The Inglewood Morningside boys’ basketball team will be making its first appearance in a State championship game Friday.

Although the school’s girls’ team played in successive State Division I title games from 1988 through ‘91, the Morningside boys’ team has always come up short of the final.

This time, with Stais Boseman scoring 25 points, Morningside (24-6) defeated Costa Mesa Estancia, 84-67, to earn a berth in the State Division III title game against Monterey Seaside.
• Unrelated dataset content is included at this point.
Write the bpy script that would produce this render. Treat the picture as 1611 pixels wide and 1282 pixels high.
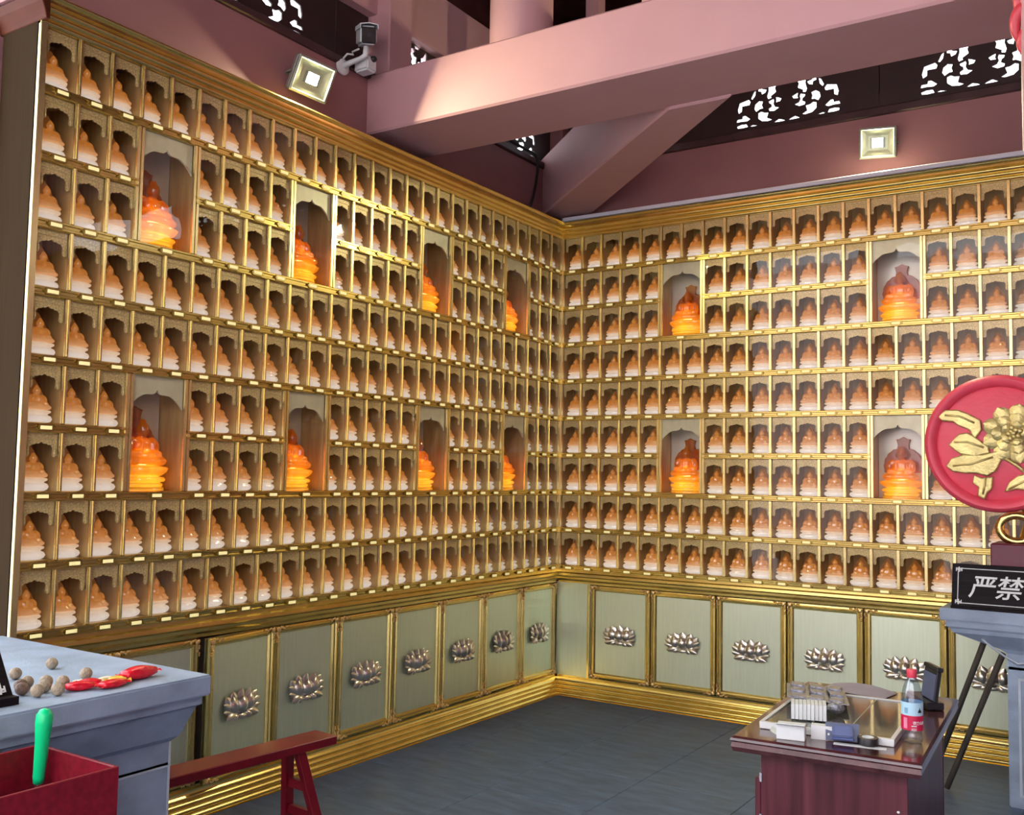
import bpy, bmesh, math, random
from mathutils import Vector, Matrix, Euler
random.seed(7)
sc = bpy.context.scene
for o in list(bpy.data.objects):
    bpy.data.objects.remove(o)
COL = sc.collection
PI = math.pi
R = math.radians

# ------------------------------------------------------------------ camera, sky, light, exposure
cam_d = bpy.data.cameras.new('camera')
cam = bpy.data.objects.new('camera', cam_d)
COL.objects.link(cam)
cam_d.sensor_width = 36.0
cam_d.lens = 34.756
cam_d.clip_start = 0.05
cam_d.clip_end = 200
CF = Vector((-0.547, 0.834, 0.069)).normalized()
CR = Vector((0.837, 0.548, 0.018))
CR = (CR - CF * CR.dot(CF)).normalized()
CU = CR.cross(CF)
M = Matrix((CR, CU, -CF)).transposed().to_4x4()
M.translation = Vector((3.905, -6.641, 1.655))
cam.matrix_world = M
sc.camera = cam

world = bpy.data.worlds.new('overcast_sky')
sc.world = world
world.use_nodes = True
wbg = world.node_tree.nodes['Background']
wbg.inputs['Color'].default_value = (0.90, 0.93, 1.0, 1)
wbg.inputs['Strength'].default_value = 3.0

sc.view_settings.view_transform = 'Standard'
sc.view_settings.look = 'None'
sc.view_settings.gamma = 1
sc.view_settings.use_curve_mapping = False
sc.view_settings.exposure = 0.75
cy = sc.cycles
cy.use_denoising = True
cy.max_bounces = 6
cy.diffuse_bounces = 3
cy.use_adaptive_sampling = True
cy.adaptive_threshold = 0.1
cy.adaptive_min_samples = 16
cy.glossy_bounces = 4
cy.transmission_bounces = 6
cy.transparent_max_bounces = 14
cy.caustics_reflective = False
cy.caustics_refractive = False
cy.sample_clamp_indirect = 4.0

# ------------------------------------------------------------------ materials
def nd(nt, t, **kw):
    n = nt.nodes.new(t)
    for k, v in kw.items():
        setattr(n, k, v)
    return n

def coords(nt, scale=(1, 1, 1), gen='Object'):
    tc = nd(nt, 'ShaderNodeTexCoord')
    mp = nd(nt, 'ShaderNodeMapping')
    mp.inputs['Scale'].default_value = scale
    nt.links.new(tc.outputs[gen], mp.inputs['Vector'])
    return mp.outputs['Vector']

def mat(name, col, metal=0.0, rough=0.5, var=0.12, scale=(8, 8, 8), bump=0.0, bscale=None, coat=0.0, rvar=0.0, spec=0.5, detail=4):
    m = bpy.data.materials.new(name)
    m.use_nodes = True
    nt = m.node_tree
    p = nt.nodes['Principled BSDF']
    p.inputs['Metallic'].default_value = metal
    p.inputs['Roughness'].default_value = rough
    p.inputs['Specular IOR Level'].default_value = spec
    if coat:
        p.inputs['Coat Weight'].default_value = coat
        p.inputs['Coat Roughness'].default_value = 0.08
    v = coords(nt, scale)
    nz = nd(nt, 'ShaderNodeTexNoise')
    nz.inputs['Scale'].default_value = 1.0
    nz.inputs['Detail'].default_value = detail
    nt.links.new(v, nz.inputs['Vector'])
    rp = nd(nt, 'ShaderNodeValToRGB')
    rp.color_ramp.elements[0].position = 0.3
    rp.color_ramp.elements[1].position = 0.7
    rp.color_ramp.elements[0].color = tuple(max(0, c * (1 - var)) for c in col) + (1,)
    rp.color_ramp.elements[1].color = tuple(min(1, c * (1 + var)) for c in col) + (1,)
    nt.links.new(nz.outputs['Fac'], rp.inputs['Fac'])
    nt.links.new(rp.outputs['Color'], p.inputs['Base Color'])
    if rvar:
        mr = nd(nt, 'ShaderNodeMapRange')
        mr.inputs['To Min'].default_value = max(0.02, rough - rvar)
        mr.inputs['To Max'].default_value = min(1, rough + rvar)
        nt.links.new(nz.outputs['Fac'], mr.inputs['Value'])
        nt.links.new(mr.outputs['Result'], p.inputs['Roughness'])
    if bump:
        n2 = nd(nt, 'ShaderNodeTexNoise')
        n2.inputs['Scale'].default_value = 1.0
        n2.inputs['Detail'].default_value = 6
        nt.links.new(coords(nt, bscale or tuple(s * 6 for s in scale)), n2.inputs['Vector'])
        b = nd(nt, 'ShaderNodeBump')
        b.inputs['Strength'].default_value = bump
        b.inputs['Distance'].default_value = 0.01
        nt.links.new(n2.outputs['Fac'], b.inputs['Height'])
        nt.links.new(b.outputs['Normal'], p.inputs['Normal'])
    return m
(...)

Morningside Coach Carl Franklin said: “Our girls’ teams have won their share of State titles, but the boys’ program here has also won. We have had good players here like Byron Scott and Elden Campbell, and in 1985 we won a Southern Section title. To say that we haven’t been a success (until now) is wrong.”

Prep Notes

Mater Dei has nearly 900 tickets for Saturday’s final, but they need about 1,500 to fill requests for the game at Arco Arena, which is expected to be filled to its 17,014-seat capacity Saturday. . . . City champions Westchester and Fremont each placed three players on the All-City boys’ basketball teams that were named this week. Heading the 4-A squad were Westchester’s James Gray, Lorenzo Ball and Jason Sanders. Gray shared player-of-the-year honors with Brandon Martin of Washington. Todd Whitehead, Eric Wattree and Ricky Brown represent Fremont on the 3-A team. Whitehead was selected as player of the year. The teams are sponsored by the Amateur Athletic Foundation and picked by sportswriters.